The only fly in the ointment is the passage of Prop 8 here in California. I know similar legislation passed in other states, but we're the wacky, out-there state where we believe in crazy notions like rights for all people.

Let us be clear: If you supported Proposition 8, you are a bigot and a homophobe, and you are actively standing in the way for our progression as a society. To take rights away from anyone has nothing to do with Jesus, Joseph Smith, or the Flying Spaghetti Monster. It has everything to do with forcing inferiority upon another group of people. You made your bed with the racists who attacked interracial marriage for the same flimsy reasons you supported Prop 8: All I picture is a group of shrill Helen Lovejoy look alikes bleating "Won't somebody please think of the children!!!"

But shockingly, my beef is not with you small-minded religious-fascists out there on the interweb: It is with the people who ran the "No on 8" campaign.

Let me share a story with you. My wife and I went to the local Obama office on election day to drive people to the polls. We walked in that office, and it was electric. The human machinery was buzzing at a frenetic pace. Every time 5-10 people walked into the office, they got trained, were given a script, and asked to call certain battleground states. If was as perfect a political machine as I have ever seen. When we asked about driving people, the Obama rep told us they were not set up for that, and suggested we try the "No on 8" office on the floor below.
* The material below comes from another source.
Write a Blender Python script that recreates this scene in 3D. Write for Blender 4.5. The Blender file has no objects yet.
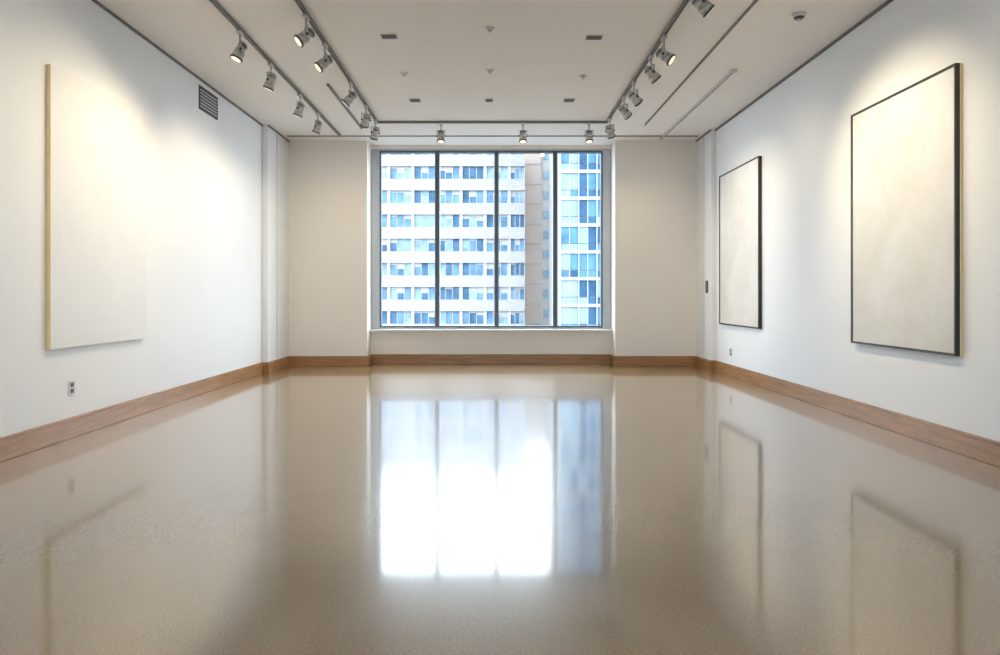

As we walked into the office below, we saw a total 180 from our previous experience. The No on 8 office was deserted: Maybe 5 people total, nobody on phones, and totally clueless with what to do with the two volunteers that walked into their office. Even after we said we could do other work besides drive people to polls (which they weren't set up for, either) their response was to give my wife a donut and send us back to the Obama people. It was as flawed a campaign office as Obama's was flawless.
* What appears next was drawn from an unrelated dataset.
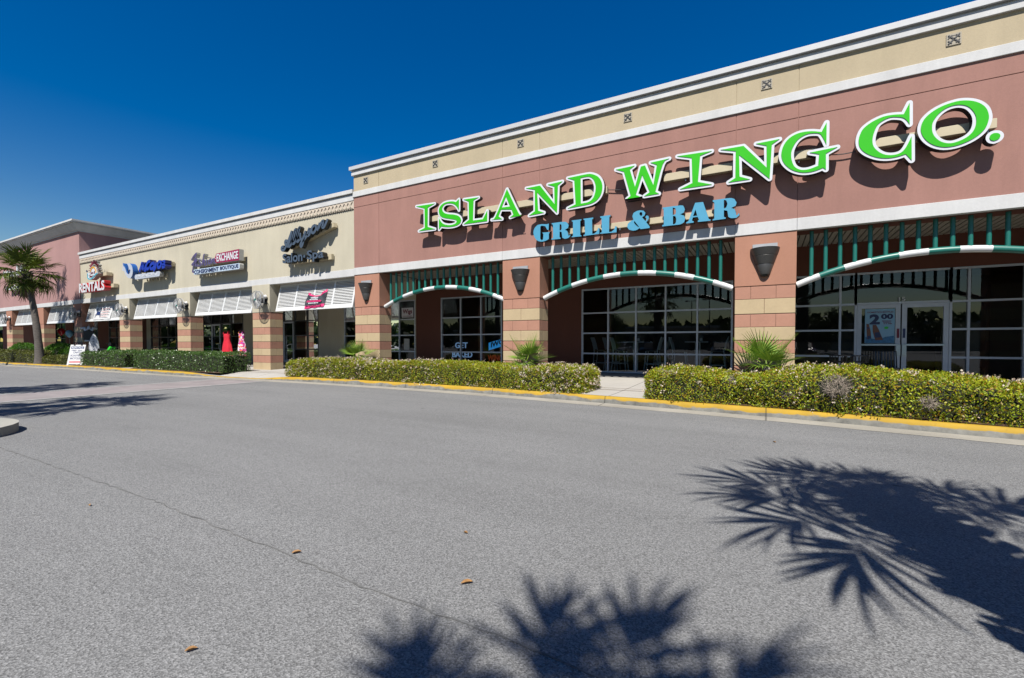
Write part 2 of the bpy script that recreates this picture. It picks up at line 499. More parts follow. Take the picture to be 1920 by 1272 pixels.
# ------------------------------------------------------------------ lettering helpers
def text_into(mb, s, x, y, z, w, h, depth=.02, bold=0.0, shear=0.0, mf=0, ms=0):
    """upright text fitted to w x h, lower-left corner at (x, z), front face at y looking toward -Y"""
    cu = bpy.data.curves.new('lettering', 'FONT'); cu.body = s; cu.size = 1; cu.extrude = .5; cu.offset = bold; cu.shear = shear
    cu.resolution_u = 3
    ob = bpy.data.objects.new('lettering', cu); C.objects.link(ob)
    me = ob.to_mesh()
    vs = [v.co.copy() for v in me.vertices]; fs = [tuple(p.vertices) for p in me.polygons]; nz = [p.normal.z for p in me.polygons]
    ob.to_mesh_clear(); bpy.data.objects.remove(ob); bpy.data.curves.remove(cu)
    if not vs: return mb
    x0 = min(v.x for v in vs); x1 = max(v.x for v in vs); y0 = min(v.y for v in vs); y1 = max(v.y for v in vs)
    i = len(mb.v)
    for v in vs:
        mb.v.append((x + (v.x - x0) / (x1 - x0) * w, y + (.5 - v.z) * depth, z + (v.y - y0) / (y1 - y0) * h))
    for f, n in zip(fs, nz): mb.face([i + k for k in f], mf if n > .9 else ms)
    return mb

def orient(poly, ccw=True):
    a = sum(poly[i][0] * poly[(i + 1) % len(poly)][1] - poly[(i + 1) % len(poly)][0] * poly[i][1] for i in range(len(poly)))
    return list(poly) if (a > 0) == ccw else list(poly)[::-1]
def turn(p, i):
    a, b, c = (Vector(p[(i + k) % len(p)]) for k in (-1, 0, 1))
    d1 = b - a; d2 = c - b
    return d1.angle_signed(d2, 0.0) if d1.length > 1e-6 and d2.length > 1e-6 else 0.0
def smooth_poly(p, lim=R(42)):
    """round off runs of shallow corners (curved strokes), keep sharp corners"""
    n = len(p); sm = [abs(turn(p, i)) < lim for i in range(n)]; out = []
    for i in range(n):
        j = (i + 1) % n; out.append(tuple(p[i]))
        if sm[i] or sm[j]:
            p0, p1, p2, p3 = (Vector(p[(i + k) % n]) for k in (-1, 0, 1, 2))
            if not sm[i]: p0 = p1 * 2 - p2 if True else p0
            if not sm[j]: p3 = p2 * 2 - p1
            for t in (1 / 3, 2 / 3):
                q = .5 * ((2 * p1) + (p2 - p0) * t + (2 * p0 - 5 * p1 + 4 * p2 - p3) * t * t + (3 * p1 - p0 - 3 * p2 + p3) * t ** 3)
                out.append((q.x, q.y))
    return out
def offset_poly(p, d):
    """grow outline outward (p counter-clockwise = solid inside), rounding sharp outer corners"""
    n = len(p); out = []
    for i in range(n):
        a, b, c = (Vector(p[(i + k) % n]) for k in (-1, 0, 1))
        d1 = (b - a).normalized(); d2 = (c - b).normalized()
        n1 = Vector((d1.y, -d1.x)); n2 = Vector((d2.y, -d2.x))
        cr = d1.x * d2.y - d1.y * d2.x
        ang = math.atan2(cr, d1.dot(d2))
        if ang > .36:
            k = max(2, int(ang / .4))
            a0 = math.atan2(n1.y, n1.x)
            for t in range(k + 1):
                th = a0 + ang * t / k
                out.append((b.x + d * math.cos(th), b.y + d * math.sin(th)))
        else:
            mt = (n1 + n2)
            if mt.length < 1e-4: mt = n1
            mt.normalize(); s = d / max(.35, mt.dot(n1))
            out.append((b.x + mt.x * s, b.y + mt.y * s))
    return out

def ribbon(mb, pts, w, y0, y1, mf=0, ms=1):
    """flat extruded stroke (script lettering); pts in XZ"""
    P = [Vector(p) for p in pts]
    Q = []
    for i in range(len(P) - 1):
        p0 = P[max(i - 1, 0)]; p1 = P[i]; p2 = P[i + 1]; p3 = P[min(i + 2, len(P) - 1)]
        for t in (0, .34, .67):
            Q.append(.5 * ((2 * p1) + (p2 - p0) * t + (2 * p0 - 5 * p1 + 4 * p2 - p3) * t * t + (3 * p1 - p0 - 3 * p2 + p3) * t ** 3))
    Q.append(P[-1]); n = len(Q)
    L = []; Rr = []
    for i, q in enumerate(Q):
        t = (Q[min(i + 1, n - 1)] - Q[max(i - 1, 0)]).normalized(); nn = Vector((-t.y, t.x))
        ww = w[min(int(i / n * len(w)), len(w) - 1)] if isinstance(w, (list, tuple)) else w
        L.append(q + nn * ww / 2); Rr.append(q - nn * ww / 2)
    for i in range(n - 1):
        a, b, c, d = L[i], Rr[i], Rr[i + 1], L[i + 1]
        mb.poly([(a.x, y0, a.y), (b.x, y0, b.y), (c.x, y0, c.y), (d.x, y0, d.y)], mf)
        mb.poly([(a.x, y0, a.y), (d.x, y0, d.y), (d.x, y1, d.y), (a.x, y1, a.y)], ms)
        mb.poly([(b.x, y0, b.y), (c.x, y0, c.y), (c.x, y1, c.y), (b.x, y1, b.y)], ms)
    for q in (0, n - 1):
        a, b = L[q], Rr[q]
        mb.poly([(a.x, y0, a.y), (b.x, y0, b.y), (b.x, y1, b.y), (a.x, y1, a.y)], ms)
    return mb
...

So Prop 8 passes, and we get outrage, protests, marches, legal action, and special comments from Keith Olbermann. All warranted, but I ask: where was this before, when it could have helped? This was a proposition that aimed to fundamentally change our state Constitution. The simple fact that it made the ballot should have brought the post-8 panic to the fore. Had you substituted "homosexual" with any other minority group, you would have had riots in the streets. But because it is still socially okay to discriminate against the gay community, this absurdity was put on a ballot, and won!

And it won because not only did we take our opponents too lightly, but we took our own position for granted. We're California! We're cool! The citizens of this state surely wouldn't strip human beings of their rights! We put the "Left" in "Left Coast" for god's sake!

We tend to forget that Southern and Central California tend to vote like Alabama circa 1860. Coastal cities do not a progressive utopia make, and would you like some proof? Governors Reagan, Dukemajin, Wilson, and Arnie. We voted to persecute illegal immigrants (or those who just look like illegals) and we voted down the green revolution ten years ago. Just because we're progressive for the most part doesn't mean we can take that fact for granted.

With Prop 8, the left got sloppy, pure and simple. Yes, the "Yes" folks had all the crazy Mormon $$$, but I can't help but wonder: If the marches, the protests, the special comments, the genuine outrage, had occurred for 8 simply being proposed as opposed to waiting for it to pass, maybe that razor-thin margin that took rights away from human beings would have been on our side of the balance sheet.

3 comments:

Anonymous said...

Great post. Keeping fingers crossed for the litigation underway!

Aaron C. said...

Terrific post, you morally-bankrupt lefty, you. I had similar complaints with the way the Prop. 8 campaign was run. Good to read some "real life" experience on this.

Great blog! Keep up the good work.

Anonymous said...

actually gay people do not have less rights than anyone. they can still be married, to a person of the opposite gender, just like straight people can.